Fakat bu denli ilkesiz canhıraş çaba, kendine yabancılaşma, şiirin ne olduğu ne olması gerektiği gerçeğini örtmüyor. 

Bizler ve Oya hanımın telefonda söz ettiği; kimler olduğunu bilmediğimiz bazı arkadaşlar bu gerekçeyle ilgili antolojiden şiirlerimizi çektik.

Oya hanım bize ulaştığında antolojiyi, “21. Yüzyıl Şiirimizde İlk Yirmi Yıl” konu başlığıyla bildirmişti, bu  durum yazışmalarımızda da mevcuttur.
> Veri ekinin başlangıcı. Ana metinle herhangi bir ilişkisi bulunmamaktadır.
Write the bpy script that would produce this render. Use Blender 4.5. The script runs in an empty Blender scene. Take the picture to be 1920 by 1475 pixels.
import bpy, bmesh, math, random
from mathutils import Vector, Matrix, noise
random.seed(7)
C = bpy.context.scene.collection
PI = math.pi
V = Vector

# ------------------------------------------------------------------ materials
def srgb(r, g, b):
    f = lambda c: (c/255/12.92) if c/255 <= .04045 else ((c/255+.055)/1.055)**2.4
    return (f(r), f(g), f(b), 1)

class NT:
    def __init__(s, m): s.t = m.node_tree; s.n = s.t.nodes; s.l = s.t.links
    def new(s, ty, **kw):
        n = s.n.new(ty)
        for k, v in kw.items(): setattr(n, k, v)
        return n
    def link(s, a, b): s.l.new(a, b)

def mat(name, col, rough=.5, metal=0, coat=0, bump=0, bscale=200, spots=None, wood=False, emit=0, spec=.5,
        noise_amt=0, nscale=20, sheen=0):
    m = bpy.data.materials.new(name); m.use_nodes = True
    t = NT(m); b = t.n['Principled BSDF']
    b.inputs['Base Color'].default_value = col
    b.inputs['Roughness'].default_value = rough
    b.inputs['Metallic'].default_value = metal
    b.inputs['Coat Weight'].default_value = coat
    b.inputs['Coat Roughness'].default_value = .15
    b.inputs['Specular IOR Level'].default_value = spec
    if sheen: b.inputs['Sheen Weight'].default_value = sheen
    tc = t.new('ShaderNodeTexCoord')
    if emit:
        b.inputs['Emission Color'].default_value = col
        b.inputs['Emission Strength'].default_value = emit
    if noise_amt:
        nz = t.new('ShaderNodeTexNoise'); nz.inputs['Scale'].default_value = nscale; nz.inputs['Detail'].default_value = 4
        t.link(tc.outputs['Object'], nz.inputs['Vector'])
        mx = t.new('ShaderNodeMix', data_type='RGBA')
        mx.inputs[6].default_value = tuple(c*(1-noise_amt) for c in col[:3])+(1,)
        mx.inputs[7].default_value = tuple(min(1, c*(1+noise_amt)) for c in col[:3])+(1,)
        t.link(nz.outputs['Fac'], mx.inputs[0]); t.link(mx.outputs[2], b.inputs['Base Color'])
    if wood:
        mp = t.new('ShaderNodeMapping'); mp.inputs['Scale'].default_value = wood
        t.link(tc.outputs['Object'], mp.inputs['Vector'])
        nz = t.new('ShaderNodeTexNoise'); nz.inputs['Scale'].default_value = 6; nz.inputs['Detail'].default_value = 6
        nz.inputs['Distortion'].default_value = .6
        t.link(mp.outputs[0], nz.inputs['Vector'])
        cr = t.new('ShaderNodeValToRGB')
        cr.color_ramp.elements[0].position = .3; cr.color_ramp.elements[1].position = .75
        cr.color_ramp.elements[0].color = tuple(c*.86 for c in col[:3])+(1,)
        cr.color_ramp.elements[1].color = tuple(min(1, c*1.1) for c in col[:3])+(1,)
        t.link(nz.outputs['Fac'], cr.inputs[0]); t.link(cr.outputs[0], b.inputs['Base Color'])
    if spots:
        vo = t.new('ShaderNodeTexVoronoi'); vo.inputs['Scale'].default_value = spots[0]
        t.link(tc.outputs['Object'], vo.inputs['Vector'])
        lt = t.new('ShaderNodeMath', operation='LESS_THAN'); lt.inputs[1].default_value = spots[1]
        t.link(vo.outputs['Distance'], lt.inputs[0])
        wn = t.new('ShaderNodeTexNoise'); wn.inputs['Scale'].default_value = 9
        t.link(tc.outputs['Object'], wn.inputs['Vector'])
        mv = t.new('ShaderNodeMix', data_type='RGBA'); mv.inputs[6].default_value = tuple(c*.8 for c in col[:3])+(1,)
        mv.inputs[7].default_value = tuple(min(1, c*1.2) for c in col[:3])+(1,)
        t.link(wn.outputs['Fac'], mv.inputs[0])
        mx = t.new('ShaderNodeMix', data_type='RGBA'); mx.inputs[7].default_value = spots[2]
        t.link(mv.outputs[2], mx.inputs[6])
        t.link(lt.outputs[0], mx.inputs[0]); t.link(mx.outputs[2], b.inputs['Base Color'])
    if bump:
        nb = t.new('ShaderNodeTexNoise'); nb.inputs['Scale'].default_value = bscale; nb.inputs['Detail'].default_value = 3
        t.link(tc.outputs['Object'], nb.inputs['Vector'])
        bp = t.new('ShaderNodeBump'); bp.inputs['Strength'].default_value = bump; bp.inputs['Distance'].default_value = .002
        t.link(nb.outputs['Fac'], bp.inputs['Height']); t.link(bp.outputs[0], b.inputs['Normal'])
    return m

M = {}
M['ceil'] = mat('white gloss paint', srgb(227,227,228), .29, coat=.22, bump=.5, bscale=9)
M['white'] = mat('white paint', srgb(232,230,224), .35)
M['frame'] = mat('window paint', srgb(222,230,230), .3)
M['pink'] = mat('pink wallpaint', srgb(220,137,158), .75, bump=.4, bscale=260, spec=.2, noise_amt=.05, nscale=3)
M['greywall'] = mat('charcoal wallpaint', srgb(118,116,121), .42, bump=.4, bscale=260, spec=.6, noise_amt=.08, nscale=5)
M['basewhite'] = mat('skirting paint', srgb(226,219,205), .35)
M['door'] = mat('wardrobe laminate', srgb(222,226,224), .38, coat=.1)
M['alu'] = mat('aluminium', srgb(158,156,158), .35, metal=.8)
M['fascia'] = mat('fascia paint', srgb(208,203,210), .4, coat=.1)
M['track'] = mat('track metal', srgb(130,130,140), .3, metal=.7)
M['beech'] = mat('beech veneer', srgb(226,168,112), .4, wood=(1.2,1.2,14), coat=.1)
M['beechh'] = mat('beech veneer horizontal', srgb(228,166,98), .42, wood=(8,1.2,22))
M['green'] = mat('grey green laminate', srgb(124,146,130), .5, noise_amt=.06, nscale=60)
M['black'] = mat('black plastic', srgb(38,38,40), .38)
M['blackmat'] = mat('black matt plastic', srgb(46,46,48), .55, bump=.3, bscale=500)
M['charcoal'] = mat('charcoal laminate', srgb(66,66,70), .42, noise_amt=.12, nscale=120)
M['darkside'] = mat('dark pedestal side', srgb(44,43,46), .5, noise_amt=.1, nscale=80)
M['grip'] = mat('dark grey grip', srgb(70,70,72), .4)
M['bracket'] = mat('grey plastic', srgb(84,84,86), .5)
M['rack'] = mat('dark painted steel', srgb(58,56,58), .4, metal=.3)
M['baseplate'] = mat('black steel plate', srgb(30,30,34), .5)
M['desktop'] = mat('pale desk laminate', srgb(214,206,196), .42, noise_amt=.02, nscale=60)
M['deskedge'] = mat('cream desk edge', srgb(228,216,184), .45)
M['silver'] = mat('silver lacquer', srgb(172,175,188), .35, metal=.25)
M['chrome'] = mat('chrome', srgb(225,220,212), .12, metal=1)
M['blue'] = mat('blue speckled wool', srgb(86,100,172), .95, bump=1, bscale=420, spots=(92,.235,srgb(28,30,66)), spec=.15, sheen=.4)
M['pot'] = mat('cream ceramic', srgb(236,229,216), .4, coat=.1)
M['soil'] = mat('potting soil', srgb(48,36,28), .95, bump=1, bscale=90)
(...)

Aradan üç yıl geçtikten sonra bizlere hiçbir bilgi verilmeden, taslak sayfası gönderilmeden, kapak “21. Yüz Yıl Türk Şiiri” başlığıyla sosyal medya hesaplarından paylaşıldı.

Tesadüfen haberi olan birkaç kişi olarak Oya hanımı arayarak, bu konudaki eleştirilerimizi ve rahatsızlığımızı iletip şiirimizi çekmek istediğimizi bildirdik.

İkinci cildin henüz basılmadığını bildirerek şiirlerimizi basımdan önce kaldıracağını iletti.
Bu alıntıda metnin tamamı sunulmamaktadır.